Los políticos y los generales de Irak (y de cualquier otro lugar de Oriente Medio) se enfrentan siempre a grandes tentaciones. Pueden robar millones y de hecho, algunos de ellos roban ahora miles de millones. Pero, ante de la guerra irano-iraquí de 1980-1988, de la invasión de Kuwait en 1990 y de los subsiguientes trece años de sanciones, Irak se encontraba entre los países árabes menos corruptos. Lo que ha cambiado en los últimos 35 años no sólo ha sido la economía, sino, fundamentalmente, la cultura de la vergüenza. Ciertamente, algunos políticos y oficiales de la república y de los primeros años del baazismo eran corruptos, pero muchos resistían la tentación por miedo a que sus hijos heredaran la vergüenza si sus padres se ganaban la fama de ser corruptos o de haber cometido otros desmanes. Sencillamente, la reputación familiar se imponía al deseo de una gratificación inmediata.

Ya no es así: he escrito aquí sobre el problema de los primogénitos de los gobernantes de Oriente Medio. Los iraquíes llaman a Ahmed, hijo del primer ministro Nuri al Maliki, Uday, porque afirman que actúa como el hijo de Sadam Huseín. Masrur Barzani, hijo mayor del líder kurdo iraquí Masud Barzani, compró una mansión de 10 millones de dólares en un barrio residencial de Virginia pese a su relativamente bajo salario oficial. Si bien el portavoz de Barzani negó cualquier conexión con la propiedad, Masrur se ha vuelto tan arrogante y desvergonzado que celebró allí su fiesta de cumpleaños para los más cercanos del KDP, muchos de los cuales alardearon luego del evento y de su lugar de celebración.

El problema, no obstante, es más profundo y afecta a toda la clase política.Los hijos de muchos ministros no vacilan en comprar coches deportivos de moda -lamborghinis, ferraris y porches de alta gama- para conducir por Londres desde sus nuevos y elegantes pisos, sin importarles que tanto los iraquíes como sus vecinos europeos o norteamericanos los conocieran siendo pobres. No dudan en hacer ostentación de riquezas adquiridas de forma indebida y les importa poco que alguien sepa que ellos o sus padres son corruptos. Otros exministros y sus ayudantes viajan a Jordania, al Líbano o, incluso, a los barrios residenciales de Chicago para construirse mansiones palaciegas tras ocupar el cargo durante menos de uno o dos años en Irak. A menudo, los iraquíes no tienen ninguna posesión que exhibir, pero lo hacen despreocupadamente cuando sus apellidos se han vuelto sinónimo de corrupción. Mientras que una o dos generaciones anteriores habrían sentido vergüenza ante semejante reputación, los nuevos iraquíes ya no lo hacen.

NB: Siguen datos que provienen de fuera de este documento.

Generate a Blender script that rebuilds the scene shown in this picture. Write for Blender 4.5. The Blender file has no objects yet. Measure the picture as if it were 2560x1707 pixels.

Esos militares árabes de formación están familiarizados con la vergüenza que se remonta a generaciones anteriores. Se convirtió en un obstáculo, pues impedía y hacía peligrosa hasta la crítica constructiva. Pero no todo en la vergüenza era malo, porque mantenía el orden en la sociedad y contribuía a reforzar la integridad esencial. Las cosas han cambiado. A los diplomáticos les resulta fácil hablar de reconstruir la sociedad, pero cuando falta la integridad personal, la religión o la etnia se convierten en una pátina, el dinero se vuelve el único objeto de culto y la vergüenza desaparece, resulta casi imposible reconstruir una sociedad. El problema ya no es Maliki, ni Barzani, ni Nuyaifi; es mucho más profundo.